The majority of Plumer’s objectives were captured on the first day of the attack, only the 41st Division needed to follow up on the following day. German counter-attacks were repulsed the first and second days of the attack. Three quiet days followed, during which time the 23rd and 41st divisions were relieved. The battle ended with a final German counterattack on 25 September, again repulsed without serious problems. The two Australian divisions lost 5,000 men during the attack. Plumer’s tactics caused a great deal of concern amongst the German High Command. Their elaborate defensive structure, built up over three years of war, had been turned against them. Given the right preparation the British had proved themselves capable of biting chunks out of the Germans line without getting carried away.

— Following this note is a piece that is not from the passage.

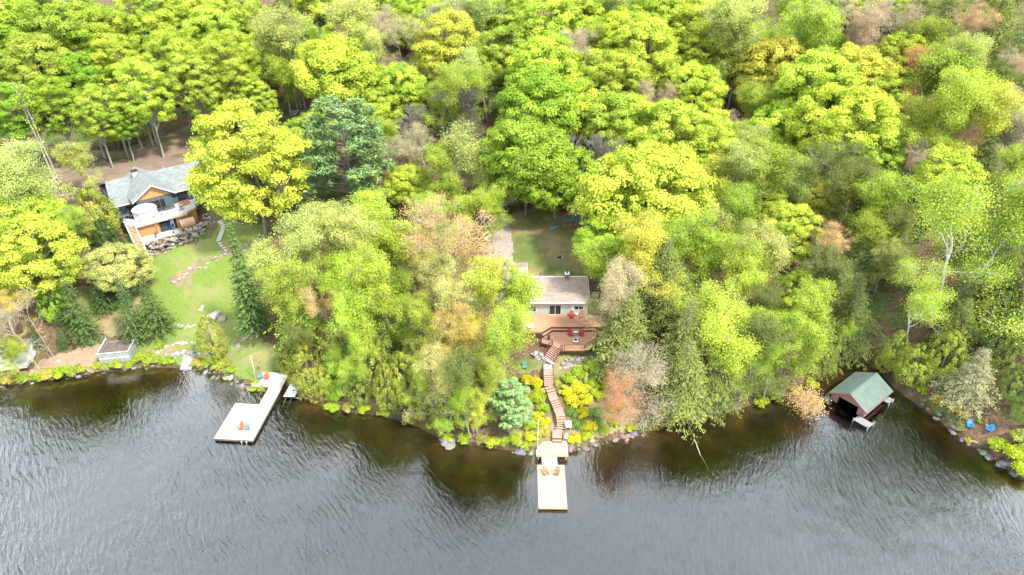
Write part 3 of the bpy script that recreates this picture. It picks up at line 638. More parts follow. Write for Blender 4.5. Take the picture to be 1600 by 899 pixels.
# trees with a trunk or a lean of their own
def special(name, kind_word, foot, top_px, build, col, bark, label, zs=1., cat='tree', h=None):
    w = ground(*foot)
    w.z -= .1
    tm, cm, zc, zt = build
    s = h/zt; r = empty(name, w, 0, label, cat)
    t = obj('trunk', tm, r, sc=(s, s, s*zs)); t.color = BARK[bark]+(1,)
    if cm: c = obj('crown', cm, r, sc=(s, s, s*zs)); c.color = COL[col]+(1,)
    ALLW.append((w.x, w.y, 3)); return r
special('birch_tree', '', (1455, 505), None, branchy(101, per=50, ls=.0125, lev=4, spread=.62, up=1, trunk_h=1.8, tr=.032, stems=2, lean=[(-.10, 0, 1), (.38, -.05, 1)]), 'mid', 'white', 'tall birch with two white trunks forking apart above the yellow-olive cedars', h=27)
special('birch_tree', '', (1422, 532), None, branchy(102, per=38, ls=.0135, lev=4, spread=.7, trunk_h=.9, tr=.03, lean=[(-.25, 0, 1)]), 'lime', 'white', 'smaller white birch leaning left between the boathouse and the twin-trunk birch', h=16)
special('birch_tree', '', (1545, 560), None, branchy(103, per=34, ls=.0115, lev=4, spread=.7, trunk_h=.8, tr=.028, stems=2, lean=[(.35, 0, 1), (.6, .1, 1)]), 'bright', 'white', 'white birch leaning right out of the photo above the blue lakeside chairs', h=19)
special('budding_tree', '', (1412, 235), None, branchy(104, per=20, ls=.022, lev=4, spread=.55, up=1.4, trunk_h=1.6, tr=.03, lean=[(.06, 0, 1)]), 'rust', 'pale', 'slender rust red tree with a pale trunk standing out of the green hillside', h=20)
special('budding_tree', '', (969, 668), None, branchy(105, per=20, ls=.014, lev=4, spread=.85, up=.3, trunk_h=.75, tr=.028, lean=[(.03, 0, 1)]), 'rust', 'pale', 'rust red tree on a pale straight trunk right of the long stairs', h=11)
special('bare_tree', '', (1030, 650), None, branchy(106, per=5, ls=.013, lev=5, spread=.8, up=-.2, trunk_h=1.2, tr=.03, lean=[(-.45, .1, 1)]), 'tan', 'pale', 'dead hemlock with tangled pale branches and a few dry tan needles', h=12)
special('bare_tree', '', (1195, 622), None, branchy(107, per=6, ls=.014, lev=4, spread=.6, up=-.5, trunk_h=.6, tr=.022, lean=[(.6, -.3, .85)]), 'orange', 'pale', 'half-dead leaning tree with orange tips reaching over the water left of the boathouse', h=9)
special('bare_tree', '', (508, 603), None, branchy(108, leafy=False, lev=3, spread=.7, trunk_h=.6, tr=.03, lean=[(-.5, -.2, 1)]), 'grey', 'white', 'short bleached dead snag among the cedars right of the L-shaped dock', h=6)
special('bare_tree', '', (912, 330), None, branchy(109, leafy=False, lev=5, spread=.55, up=1.1, trunk_h=.5, tr=.03, stems=2), 'grey', 'grey', 'grey leafless tree in the dark gap above the woodshed', h=17)
special('budding_tree', '', (68, 588), None, branchy(110, per=2, ls=.018, lev=4, spread=.55, up=.8, trunk_h=1.3, tr=.018, lean=[(-.12, .05, 1)]), 'gold', 'pale', 'thin pale nearly leafless tree at the water left of the grey deck shelter', h=15)
special('budding_tree', '', (86, 560), None, branchy(111, per=1, ls=.018, lev=3, spread=.5, up=.8, trunk_h=1.5, tr=.014, lean=[(-.22, .1, 1)]), 'gold', 'pale', 'leaning pole-thin tree between the small cream shed and the grey deck shelter', h=13)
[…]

Driver Jack Ellis, 49th Battery, 40th Brigade RFA of the 3rd Division, was killed in action aged 21 on the 20th September 1917. He formerly lived in Pickersgill Street, Ossett.

The Menin Road September 1917

Above: The Menin Road in September 1917

Driver Jack Ellis is buried at grave reference I. F. 29 at the Brandhoek New Military Cemetery No. 3 2, West-Vlaanderen, Belgium. Brandhoek New Military Cemetery No 3 is located 6.5 km west of Ieper town centre, on the Zevekotestraat, a road leading from the N308 connecting Ieper to Poperinge.

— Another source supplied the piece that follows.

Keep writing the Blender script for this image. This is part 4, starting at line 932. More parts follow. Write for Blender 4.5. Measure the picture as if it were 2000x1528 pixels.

During the First World War, Brandhoek was within the area comparatively safe from shell fire which extended beyond Vlamertinghe Church. Field ambulances were posted there continuously. Until July 1917 burials had been made in the Military Cemetery, but the arrival of the 32nd, 3rd Australian and 44th Casualty Clearing Stations, in preparation for the new Allied offensive launched that month, made it necessary to open the New Military Cemetery.

The New Military Cemetery No 3 opened in August and continued in use until May 1918. Brandhoek New Military Cemetery No 3 contains 975 First World War burials.